Por fim, uma palavra sobre a importância do consumo. Desde Marx, tem se desenvolvido uma forte tendência de colocar a produção – onde o valor é produzido – no ápice do processo de acumulação de capital, em detrimento do consumo, considerado quase sempre como uma etapa “passiva” neste processo. Uma visão mais abrangente, como a proporcionada pelo enfoque das cadeias mercantis globais, vai mostrar que o consumo é também fonte de inovações e de mudanças que repercutem na produção. De fato, o açúcar se transformou em um artigo de consumo corrente e cada vez mais popularizado quando, no século XVIII, passou a ser usado na fabricação de bebidas alcoólicas, sobremesas e doces, e também para tornar palatáveis o chá, o café e o chocolate. Foi esta popularização que permitiu o aumento da produção e sua difusão por várias partes do contiente americano (mas não só dele), o que por sua vez aumentava a competição, diminuia os preços e ampliava ainda mais o universo de consumidores.

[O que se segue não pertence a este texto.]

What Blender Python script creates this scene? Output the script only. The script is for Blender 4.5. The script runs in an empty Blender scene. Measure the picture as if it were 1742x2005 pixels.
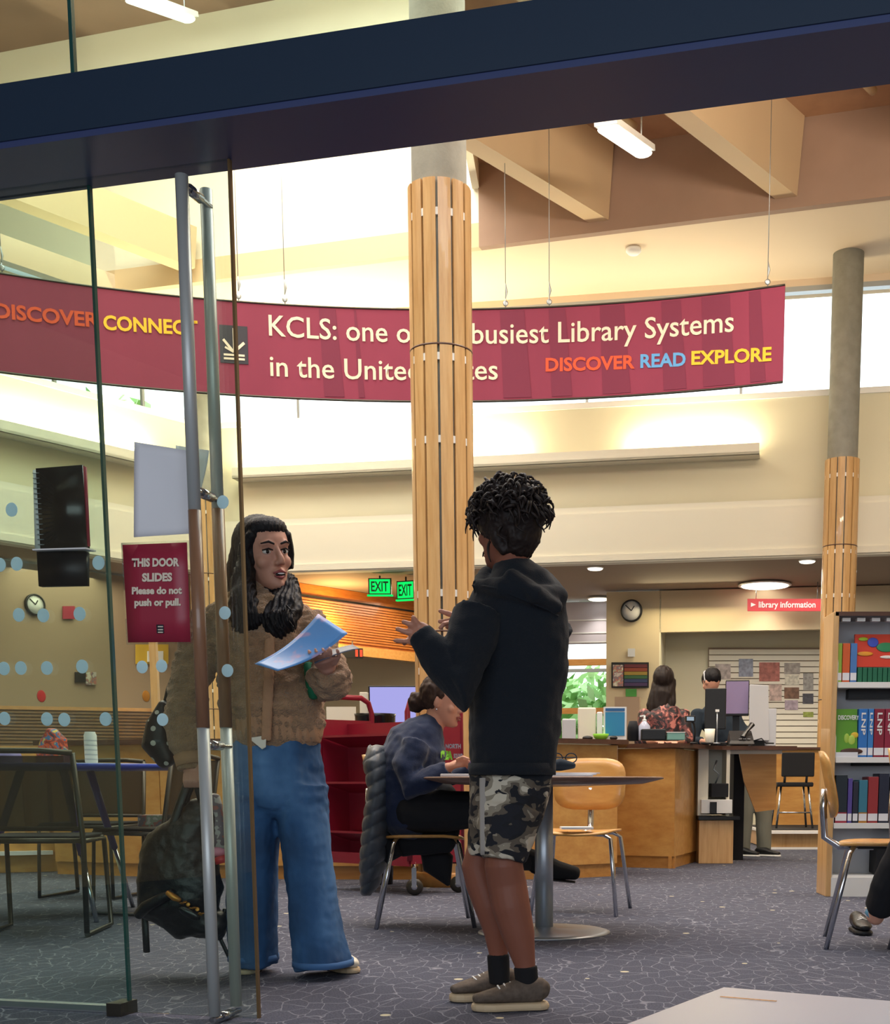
import bpy, bmesh, math, random
from math import sin, cos, pi, radians, atan2, sqrt, tan
from mathutils import Vector as V, Matrix, noise
random.seed(7)
SC = bpy.context.scene
COL = SC.collection

# ------------------------------------------------------------------ camera
CH, FPX, PIT, PPX, PPY = 0.71, 2500.0, radians(8.2), 1100.0, 1892.0
cam = bpy.data.cameras.new('camera'); camo = bpy.data.objects.new('camera', cam); COL.objects.link(camo)
camo.location = (0, 0, CH); camo.rotation_euler = (pi/2-PIT, 0, 0)
cam.sensor_fit = 'VERTICAL'; cam.sensor_height = 36; cam.lens = FPX/2005*36
cam.shift_x = -(PPX-871)/2005; cam.shift_y = (PPY-1002.5)/2005
cam.clip_start = .05; cam.clip_end = 200
SC.camera = camo

# ------------------------------------------------------------------ world, lights, exposure
SC.view_settings.view_transform = 'Standard'; SC.view_settings.look = 'None'
SC.view_settings.gamma = 1; SC.view_settings.use_curve_mapping = False
SC.view_settings.exposure = 0.12
w = bpy.data.worlds.new('World'); SC.world = w; w.use_nodes = True
w.node_tree.nodes['Background'].inputs[0].default_value = (.86, .95, 1, 1)
w.node_tree.nodes['Background'].inputs[1].default_value = 3.2

def area(name, loc, size, power, col=(1, .93, .8), rot=(0, 0, 0), sy=None, spread=180):
    l = bpy.data.lights.new(name, 'AREA'); l.energy = power; l.color = col
    l.shape = 'RECTANGLE' if sy else 'SQUARE'; l.size = size
    if sy: l.size_y = sy
    l.spread = radians(spread)
    o = bpy.data.objects.new(name, l); COL.objects.link(o); o.location = loc; o.rotation_euler = rot
    return o
WARM = (1, .87, .66)
area('lantern_skylight', (-3.6, 12.8, 9.6), 4.5, 520, (1, .97, .86), sy=3.2)
area('ambient_fill_a', (1.2, 9.6, 7.4), 5, 380, (1, .92, .78), sy=2.0)  # ambient fill added out of view, no fixture; the next two likewise
area('ambient_fill_b', (-4.0, 8.0, 7.4), 4, 260, (1, .93, .80), sy=2.0)
area('ambient_fill_c', (4.6, 8.0, 7.4), 3, 200, (1, .88, .72), sy=2.0)
area('ambient_fill_d', (0.2, 5.6, 5.6), 3.0, 110, (.86, .92, 1), sy=1.5)  # cool ambient fill, also added and unseen
area('deck_fill', (3.0, 7.9, 5.3), 3.0, 330, (1, .84, .66), rot=(pi-.35, 0, 0), sy=.4)  # unseen fill added to brighten the deck and beams from below
area('deck_fill_left', (-3.6, 7.2, 5.5), 3.0, 110, (1, .90, .76), rot=(pi-.35, 0, 0), sy=.4)  # its added counterpart under the left of the ceiling
area('lobby_daylight', (-.6, -3.3, 2.2), 7.5, 210, (.80, .89, 1), rot=(radians(84), 0, 0), sy=2.4)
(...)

Estas mudanças, assim como a disseminação da indústria do refino, ocorreram naqueles “países que então prosperavam economicamente, que tinham importantes recursos de capital, trabalho livre e qualificado, países que se encontravam já no caminho do desenvolvimento” (Malowist, 1969, p. 29 apud Wallerstein, 1999, p. 172, grifo do autor).

As mudanças havidas na cadeia mercantil no período estudado, bem como suas causas e consequências – econômicas, políticas, sociais e culturais – fazem parte do nosso programa de pesquisa para os próximos anos.